For these latter are so far divorced from intelligence that they do not realize that one may apply the same words in some cases to a man's injury, in others to his advantage. For example, if at the present moment one were to say that the King of Asia was plotting against the Hellenes, and had made preparations to send an expedition against us, he would not he saying anything disparaging of him; nay, he would, on the contrary, make us think more highly of his courage and his worth. But if, on the other hand, one should bring this charge against one of the descendants of Heracles, who made himself the benefactor of all Hellas, he would bring upon him the greatest opprobrium.

For who would not feel indignation and loathing if a man should be found to be plotting against those in whose behalf his ancestor elected to live a life of perils, and if he made no effort to preserve the good will which the latter had bequeathed as a legacy to his posterity, but, heedless of these examples, set his heart on reprehensible and wicked deeds?

You ought to give these matters careful thought, and not look on with indifference while rumors are springing up around you of the sort which your enemies seek to fasten upon you, but which your friends, to a man, would not hesitate to deny. And yet it is in the feelings of both these parties that you can best see the truth as to your own interests.

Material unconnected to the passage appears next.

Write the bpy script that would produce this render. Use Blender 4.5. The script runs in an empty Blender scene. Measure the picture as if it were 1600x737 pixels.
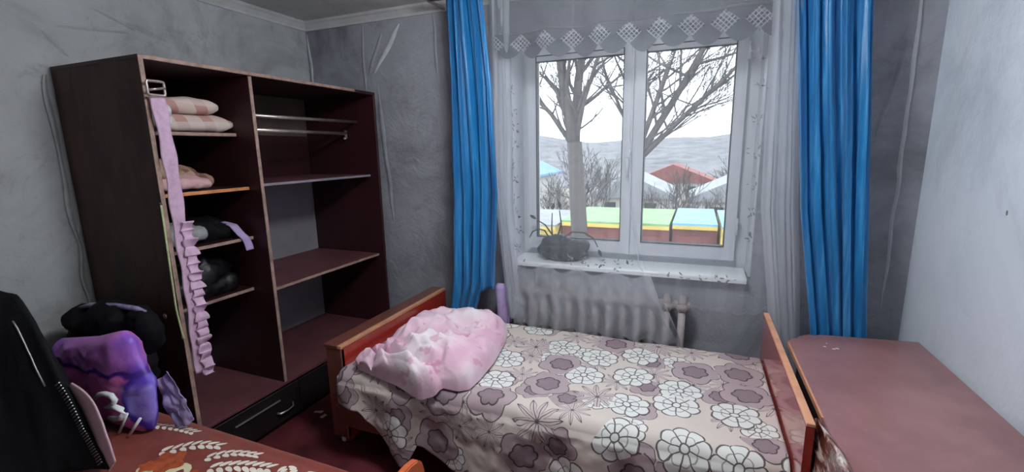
import bpy, bmesh, math, random
import numpy as np
from mathutils import Vector, Matrix, noise
random.seed(7)
sc = bpy.context.scene
COL = sc.collection
PI = math.pi

# ------------------------------------------------------------------ camera
cam_d = bpy.data.cameras.new('camera'); cam = bpy.data.objects.new('camera', cam_d); COL.objects.link(cam)
F = 708.5
cam_d.sensor_width = 36.0; cam_d.lens = 36.0*F/1600.0; cam_d.clip_start = 0.05; cam_d.clip_end = 600
yw, pt, rl = 0.388, -0.189, -0.018
fw = Vector((-math.sin(yw)*math.cos(pt), math.cos(yw)*math.cos(pt), math.sin(pt)))
rt = Vector((math.cos(yw), math.sin(yw), 0)); up = rt.cross(fw)
rt, up = math.cos(rl)*rt+math.sin(rl)*up, -math.sin(rl)*rt+math.cos(rl)*up
cam.matrix_world = Matrix(((rt.x, up.x, -fw.x, 2.689), (rt.y, up.y, -fw.y, -2.693), (rt.z, up.z, -fw.z, 1.501), (0, 0, 0, 1)))
sc.camera = cam

# ------------------------------------------------------------------ world: overcast sky
w = bpy.data.worlds.new('overcast'); sc.world = w; w.use_nodes = True
wn = w.node_tree.nodes; wl = w.node_tree.links
bg = wn['Background']; bg.inputs['Color'].default_value = (0.90, 0.95, 1.0, 1); bg.inputs['Strength'].default_value = 3.6
def light(name, kind, loc, energy, color=(1, 1, 1), **kw):
    d = bpy.data.lights.new(name, kind); d.energy = energy; d.color = color
    for k, v in kw.items(): setattr(d, k, v)
    o = bpy.data.objects.new(name, d); o.location = loc; COL.objects.link(o); return o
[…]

Perhaps, however, you conceive that it argues a mean spirit to pay attention to the drivelers who heap abuse upon you and to those who are influenced by what they say, especially when your own conscience is free from any sense of guilt. But you ought not to despise the multitude nor count it a little thing to have the respect of the whole world; on the contrary, you ought then, and only then, to be satisfied that you enjoy a reputation which is good and great and worthy of yourself and of your forefathers and of the achievements of your line,

when you have brought the Hellenes to feel toward you as you see the Lacedaemonians feel toward their kings,[*](See Isoc. Letter 2.6.) and as your companions feel toward yourself. And it is not difficult for you to attain this if you determine to show yourself equally friendly to all, and cease treating some of the cities as friends and others as strangers, and if, furthermore, you fix your choice upon the kind of policy by which you can make yourself trusted by the Hellenes and feared by the barbarians.